Monday, December 8, 2008

What The GOP Needs To Do

Byron York recently published a piece on the National Review web site that deserves careful consideration. As you may know, the Republican Governors Association met in Miami. Here is York's assessment of that meeting; "after the GOP’s loss of the White House, the House, and the Senate, power in the party has now settled firmly among the nation’s 23 Republican governors. If you’re a Republican member of Congress, how much can you really get done? If you’re the Republican president, how many days do you have left? But if you’re a Republican governor — well, you're where the action is."

Rick Perry, the governor of Texas, said at that meeting Americans want “the kind of leadership that you see displayed by Republican governors — not necessarily what you see in Washington, D.C.”
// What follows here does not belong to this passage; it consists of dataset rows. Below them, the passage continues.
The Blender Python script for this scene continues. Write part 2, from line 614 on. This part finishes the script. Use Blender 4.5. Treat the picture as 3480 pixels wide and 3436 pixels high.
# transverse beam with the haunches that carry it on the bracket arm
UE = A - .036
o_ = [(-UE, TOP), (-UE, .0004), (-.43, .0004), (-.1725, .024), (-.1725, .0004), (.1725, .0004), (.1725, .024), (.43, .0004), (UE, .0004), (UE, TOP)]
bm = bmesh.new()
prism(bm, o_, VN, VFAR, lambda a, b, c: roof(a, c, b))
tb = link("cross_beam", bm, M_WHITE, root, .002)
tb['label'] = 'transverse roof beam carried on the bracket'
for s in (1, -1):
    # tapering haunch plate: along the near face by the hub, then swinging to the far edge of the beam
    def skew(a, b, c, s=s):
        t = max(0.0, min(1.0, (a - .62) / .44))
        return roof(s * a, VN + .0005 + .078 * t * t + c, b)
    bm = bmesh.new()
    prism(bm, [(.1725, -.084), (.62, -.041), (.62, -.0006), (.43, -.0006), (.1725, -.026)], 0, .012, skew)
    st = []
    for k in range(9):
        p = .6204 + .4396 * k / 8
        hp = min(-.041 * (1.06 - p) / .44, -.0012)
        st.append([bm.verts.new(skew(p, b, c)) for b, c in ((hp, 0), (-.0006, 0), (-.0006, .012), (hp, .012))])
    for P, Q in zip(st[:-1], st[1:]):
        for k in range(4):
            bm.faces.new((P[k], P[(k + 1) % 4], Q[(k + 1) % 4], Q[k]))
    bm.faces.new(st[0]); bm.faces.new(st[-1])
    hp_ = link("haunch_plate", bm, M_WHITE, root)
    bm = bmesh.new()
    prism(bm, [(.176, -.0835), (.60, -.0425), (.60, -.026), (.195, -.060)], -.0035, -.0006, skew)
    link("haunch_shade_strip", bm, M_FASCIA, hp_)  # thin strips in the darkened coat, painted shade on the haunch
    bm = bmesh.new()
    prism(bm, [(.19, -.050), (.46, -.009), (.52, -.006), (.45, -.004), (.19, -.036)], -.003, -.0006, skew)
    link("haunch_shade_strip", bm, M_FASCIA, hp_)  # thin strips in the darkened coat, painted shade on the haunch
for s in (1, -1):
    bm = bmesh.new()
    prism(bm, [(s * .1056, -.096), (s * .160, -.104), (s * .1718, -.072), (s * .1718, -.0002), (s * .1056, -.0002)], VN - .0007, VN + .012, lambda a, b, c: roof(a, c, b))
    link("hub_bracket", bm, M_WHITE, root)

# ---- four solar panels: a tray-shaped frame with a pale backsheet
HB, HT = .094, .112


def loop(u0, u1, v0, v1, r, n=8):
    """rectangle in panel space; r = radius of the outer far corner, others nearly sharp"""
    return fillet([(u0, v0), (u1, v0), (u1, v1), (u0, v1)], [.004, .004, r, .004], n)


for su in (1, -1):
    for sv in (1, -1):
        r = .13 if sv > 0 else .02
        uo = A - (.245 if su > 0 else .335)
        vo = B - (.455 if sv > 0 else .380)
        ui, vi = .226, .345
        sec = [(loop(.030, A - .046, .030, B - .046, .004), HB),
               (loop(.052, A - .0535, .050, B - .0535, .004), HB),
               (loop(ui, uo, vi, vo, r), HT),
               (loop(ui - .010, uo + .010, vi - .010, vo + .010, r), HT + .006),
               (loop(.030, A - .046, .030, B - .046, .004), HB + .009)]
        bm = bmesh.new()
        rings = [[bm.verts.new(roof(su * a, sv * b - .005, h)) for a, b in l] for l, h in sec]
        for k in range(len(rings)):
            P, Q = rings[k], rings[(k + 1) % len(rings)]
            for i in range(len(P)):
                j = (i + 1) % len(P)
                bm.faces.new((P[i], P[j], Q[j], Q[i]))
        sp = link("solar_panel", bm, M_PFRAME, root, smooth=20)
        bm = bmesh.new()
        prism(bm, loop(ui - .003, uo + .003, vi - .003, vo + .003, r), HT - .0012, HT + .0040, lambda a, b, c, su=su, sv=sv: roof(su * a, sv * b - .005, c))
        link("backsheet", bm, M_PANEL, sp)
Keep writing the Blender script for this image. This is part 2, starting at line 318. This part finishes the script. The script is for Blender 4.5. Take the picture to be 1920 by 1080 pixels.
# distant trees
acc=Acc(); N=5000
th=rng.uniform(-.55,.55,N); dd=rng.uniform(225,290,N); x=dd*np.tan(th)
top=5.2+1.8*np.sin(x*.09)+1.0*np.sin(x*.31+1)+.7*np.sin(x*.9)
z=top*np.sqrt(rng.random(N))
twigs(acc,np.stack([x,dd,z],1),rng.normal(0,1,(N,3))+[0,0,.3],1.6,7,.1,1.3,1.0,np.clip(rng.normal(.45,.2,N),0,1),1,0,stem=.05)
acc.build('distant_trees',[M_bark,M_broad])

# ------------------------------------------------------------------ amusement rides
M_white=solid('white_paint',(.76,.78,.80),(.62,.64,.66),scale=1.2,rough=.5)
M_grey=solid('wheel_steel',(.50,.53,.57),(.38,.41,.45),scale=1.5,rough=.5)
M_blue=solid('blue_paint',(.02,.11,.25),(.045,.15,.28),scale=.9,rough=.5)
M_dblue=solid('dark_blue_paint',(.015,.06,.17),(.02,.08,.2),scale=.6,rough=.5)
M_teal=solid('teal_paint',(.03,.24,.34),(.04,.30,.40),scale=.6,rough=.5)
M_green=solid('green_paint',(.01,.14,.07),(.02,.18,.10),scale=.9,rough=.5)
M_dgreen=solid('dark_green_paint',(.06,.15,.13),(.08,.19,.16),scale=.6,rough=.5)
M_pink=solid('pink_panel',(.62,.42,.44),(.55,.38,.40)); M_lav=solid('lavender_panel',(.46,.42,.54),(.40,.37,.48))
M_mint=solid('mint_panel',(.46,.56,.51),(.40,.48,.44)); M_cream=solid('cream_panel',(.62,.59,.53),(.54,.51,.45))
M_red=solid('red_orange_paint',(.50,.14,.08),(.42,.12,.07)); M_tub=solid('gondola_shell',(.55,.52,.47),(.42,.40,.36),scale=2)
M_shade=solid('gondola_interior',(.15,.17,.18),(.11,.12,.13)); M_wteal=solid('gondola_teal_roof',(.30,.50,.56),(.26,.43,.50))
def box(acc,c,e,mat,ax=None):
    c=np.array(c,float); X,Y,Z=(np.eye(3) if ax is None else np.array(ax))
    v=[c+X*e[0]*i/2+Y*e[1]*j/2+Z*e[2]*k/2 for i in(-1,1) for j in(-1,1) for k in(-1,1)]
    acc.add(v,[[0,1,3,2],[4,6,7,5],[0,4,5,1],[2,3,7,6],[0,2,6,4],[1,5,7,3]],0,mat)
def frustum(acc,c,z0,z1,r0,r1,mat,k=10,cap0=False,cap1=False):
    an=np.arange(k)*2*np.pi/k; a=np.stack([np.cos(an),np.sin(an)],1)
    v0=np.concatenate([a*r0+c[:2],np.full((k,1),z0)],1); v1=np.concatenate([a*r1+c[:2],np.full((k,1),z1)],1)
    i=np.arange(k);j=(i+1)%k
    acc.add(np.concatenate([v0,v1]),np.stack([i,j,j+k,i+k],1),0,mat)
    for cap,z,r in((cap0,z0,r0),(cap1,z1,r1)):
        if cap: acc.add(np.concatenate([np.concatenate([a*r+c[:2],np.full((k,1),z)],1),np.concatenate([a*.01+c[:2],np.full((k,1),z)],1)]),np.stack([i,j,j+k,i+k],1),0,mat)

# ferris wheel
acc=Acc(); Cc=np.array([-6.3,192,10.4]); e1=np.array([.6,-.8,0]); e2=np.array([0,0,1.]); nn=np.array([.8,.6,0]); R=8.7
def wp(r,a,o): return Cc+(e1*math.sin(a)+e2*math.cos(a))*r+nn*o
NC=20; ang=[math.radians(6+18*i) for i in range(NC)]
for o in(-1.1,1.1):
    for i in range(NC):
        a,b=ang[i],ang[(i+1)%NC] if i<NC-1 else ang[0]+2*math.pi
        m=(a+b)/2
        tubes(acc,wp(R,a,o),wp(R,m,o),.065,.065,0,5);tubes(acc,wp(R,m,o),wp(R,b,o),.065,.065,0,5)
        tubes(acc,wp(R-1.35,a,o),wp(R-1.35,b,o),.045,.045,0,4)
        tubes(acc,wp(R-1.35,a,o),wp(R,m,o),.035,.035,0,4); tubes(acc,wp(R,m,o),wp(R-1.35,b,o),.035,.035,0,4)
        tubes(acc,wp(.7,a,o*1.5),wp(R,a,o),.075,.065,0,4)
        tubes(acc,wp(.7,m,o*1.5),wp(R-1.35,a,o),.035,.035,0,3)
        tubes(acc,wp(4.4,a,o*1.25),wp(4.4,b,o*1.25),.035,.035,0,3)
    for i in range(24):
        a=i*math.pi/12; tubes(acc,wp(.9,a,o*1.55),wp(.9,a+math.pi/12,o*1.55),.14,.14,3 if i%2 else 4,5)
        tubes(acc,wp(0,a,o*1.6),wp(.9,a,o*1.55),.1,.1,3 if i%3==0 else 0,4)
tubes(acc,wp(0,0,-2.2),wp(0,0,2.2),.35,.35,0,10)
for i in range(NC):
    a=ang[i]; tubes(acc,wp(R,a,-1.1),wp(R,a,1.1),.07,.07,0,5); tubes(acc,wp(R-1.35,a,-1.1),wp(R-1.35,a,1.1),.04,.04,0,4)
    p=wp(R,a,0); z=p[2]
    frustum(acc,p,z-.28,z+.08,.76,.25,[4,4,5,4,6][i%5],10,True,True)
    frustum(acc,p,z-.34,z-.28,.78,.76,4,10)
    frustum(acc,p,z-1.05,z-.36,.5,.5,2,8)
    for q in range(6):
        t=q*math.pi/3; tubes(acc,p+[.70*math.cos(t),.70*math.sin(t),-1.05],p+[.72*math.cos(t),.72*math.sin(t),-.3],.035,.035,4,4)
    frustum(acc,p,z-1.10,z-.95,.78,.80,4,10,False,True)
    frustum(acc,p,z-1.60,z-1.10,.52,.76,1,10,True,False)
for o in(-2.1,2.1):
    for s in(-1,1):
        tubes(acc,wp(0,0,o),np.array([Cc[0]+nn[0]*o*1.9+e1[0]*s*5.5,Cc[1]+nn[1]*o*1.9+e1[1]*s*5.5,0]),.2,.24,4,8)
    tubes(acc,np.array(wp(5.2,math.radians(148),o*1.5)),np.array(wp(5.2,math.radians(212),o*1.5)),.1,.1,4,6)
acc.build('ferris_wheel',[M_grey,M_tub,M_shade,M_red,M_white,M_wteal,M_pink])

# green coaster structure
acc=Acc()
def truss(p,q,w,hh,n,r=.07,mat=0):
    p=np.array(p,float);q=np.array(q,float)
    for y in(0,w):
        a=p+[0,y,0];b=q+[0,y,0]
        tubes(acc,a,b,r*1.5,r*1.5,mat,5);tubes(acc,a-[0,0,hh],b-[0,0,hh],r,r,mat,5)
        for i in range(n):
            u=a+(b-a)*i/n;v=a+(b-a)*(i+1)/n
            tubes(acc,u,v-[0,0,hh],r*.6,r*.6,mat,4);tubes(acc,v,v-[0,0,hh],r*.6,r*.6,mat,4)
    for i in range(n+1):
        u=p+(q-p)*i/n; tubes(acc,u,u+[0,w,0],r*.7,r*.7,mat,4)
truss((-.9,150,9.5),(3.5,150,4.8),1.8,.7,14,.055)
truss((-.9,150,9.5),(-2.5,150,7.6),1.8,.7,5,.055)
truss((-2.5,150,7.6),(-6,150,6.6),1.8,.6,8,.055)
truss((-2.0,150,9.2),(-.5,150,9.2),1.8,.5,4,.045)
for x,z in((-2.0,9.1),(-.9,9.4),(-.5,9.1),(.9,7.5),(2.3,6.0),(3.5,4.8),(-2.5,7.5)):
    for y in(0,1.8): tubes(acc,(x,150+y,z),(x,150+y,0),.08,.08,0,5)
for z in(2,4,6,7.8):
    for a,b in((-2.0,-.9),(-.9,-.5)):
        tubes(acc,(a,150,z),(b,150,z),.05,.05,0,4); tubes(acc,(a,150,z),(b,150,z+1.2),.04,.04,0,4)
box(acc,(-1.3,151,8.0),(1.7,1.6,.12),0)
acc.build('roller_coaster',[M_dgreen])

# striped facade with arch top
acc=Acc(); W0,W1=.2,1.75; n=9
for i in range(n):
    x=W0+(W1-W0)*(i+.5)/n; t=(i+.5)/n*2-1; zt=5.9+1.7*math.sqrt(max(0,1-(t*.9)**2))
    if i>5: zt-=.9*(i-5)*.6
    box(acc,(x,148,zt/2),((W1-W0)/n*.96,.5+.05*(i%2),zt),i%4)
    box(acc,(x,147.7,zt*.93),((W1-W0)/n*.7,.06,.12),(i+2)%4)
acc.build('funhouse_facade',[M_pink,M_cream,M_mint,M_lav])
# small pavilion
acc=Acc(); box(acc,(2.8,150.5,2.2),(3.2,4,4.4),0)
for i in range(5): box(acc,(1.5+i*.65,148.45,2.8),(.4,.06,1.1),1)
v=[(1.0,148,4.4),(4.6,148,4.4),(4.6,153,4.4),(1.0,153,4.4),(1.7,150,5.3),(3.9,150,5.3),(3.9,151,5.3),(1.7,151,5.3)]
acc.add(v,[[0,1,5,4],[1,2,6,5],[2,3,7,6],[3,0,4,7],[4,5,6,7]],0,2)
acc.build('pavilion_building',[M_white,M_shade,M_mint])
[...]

The governors’ offices around the country are where political leadership will be discovered and tested, and where future national candidates will sharpen their governing skills. Republicans need to focus on 2009 and 2010, not the national election in 2012. There are 36 races in 2010, including Florida. Sarah Palin understands this, I hope. “Let the pundits go on with their idle talk about the next election, about what happens in 2012,” she said at the conference. “Our concern should be about our state’s next great reform, our next budget, our next opportunity to progress in the states that we serve, and on issues like taxes and energy and health care, immigration, education, we will not lack for opportunities to serve and to lead and to show the way.”

By the way, seventy six percent of Republicans in a recent Gallup poll say they’d like to see Governor Palin become “a major national political figure for many years to come”).
In my opinion, Palin is going to be very important in shaping the new GOP. And so is Rudy Giuliani, who many of you remember was my choice for President in this past election. He is likely to run for Governor of New York.

However, both Palin and Giuliani need to refrain from mistakes, and make careful contributions to reworking the party. And of course, they need to be excellent Governors. I wouldn't mind a Giuliani/Palin ticket in 2012. But its possible during this period of transition, even more viable candidates will surface. I'm looking forward to the next few years.